Of course, the only thing I ever edited were plays so a lot of this is hand waiving :) But I hope I get the idea accross.

"Advanced" books?

djberg96 on 2002-03-03T15:48:45

How do you feel about "Advanced" programming books? I have the "Advanced Perl Programming" book and I have to say I have mixed feelings about it - it really depends on the chapter.

Re:"Advanced" books?

gnat on 2002-03-03T19:34:40

There isn't really a formula for the "Advanced" books. I agree that APP is a mixed bag--it was good when it was released, but data structures and minimal matching are no longer considered advanced topics. We've been tossing around ideas for a second edition, but finding the right combination of topics and authors is tricky. If anyone has topic suggestions, feel free to post them here or email me <gnat@oreilly.com>

--Nat

Re:"Advanced" books?

djberg96 on 2002-03-03T20:55:30

2nd Edition

Things I would remove:

1) Tk (Chapters 14,15,16). Not really an "advanced" topic IMO, simply a different topic, mainly because it has more to do with Tk than with Perl. Besides, ORA has two books out on it now.

2) Data structures (Chapter 2). Like you said, not really advanced any more.

3) Modules (Chapter 6). I think it's covered well enough in the 3rd edition Camel now.

Things I would update

1) RPC (Chapter 13). This one was probably hard for the author, given that there doesn't appear to be any truly tested RPC modules out there (though I plan on writing a hard core RPC module soon). He also violates one of my golden rules of computer books in this chapter - using something in sample code before explaining it. In his case, it was the home-grown RPC.pm he writes.

Things I would add

1) XML processing. Times have changed since that book first came out, and I think this is one of the more modern topics that should be covered.

2) Inline. I think this would complement chapter 18 well.

3) Signal handling. Especially focus on __WARN__ and __DIE__, as well as problems using them in conjunction with "eval". Perhaps this should come immediately after Chapter 5. Also consider talking about *CORE::GLOBAL::die (and 'warn').

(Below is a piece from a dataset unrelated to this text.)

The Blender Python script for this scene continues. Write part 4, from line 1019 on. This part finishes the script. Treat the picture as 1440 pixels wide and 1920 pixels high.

Well, there's my 2 cents. I'm curious to know what you (and others) think of my suggestions.

Re:"Advanced" books?

darobin on 2002-03-04T13:14:19

On the whole I agree with your suggestions. The chapter on modules could stay but it would need to be more advanced (ie addressed to people that already have a good working knowledge of modules), and I'd say the same about the next chapter (7) on OO which could be merged with chapter 8 (also on OO) and be on the whole more advanced (especially since we have Damian's OO Perl).

The chapter on RPC could indeed use some updating, and should have parts on XML-RPC and SOAP.

Strangely enough, I'm a bit more reserved (not on the fact that it should be in, but on the actual content) on XML processing. Is the community/Perl market ready for truly advanced XML stuff? If not one might wind up throwing in one or two chapters that might seem advanced to most today (because of the relative newness, not because of the complexity), but that will be outdated next year when most people are up to speed with XML (similar to the Tk chapters). I guess that taking the risk of making some parts of the book a touch too hard for today's audience might provide it with longer-lasting usefulness though.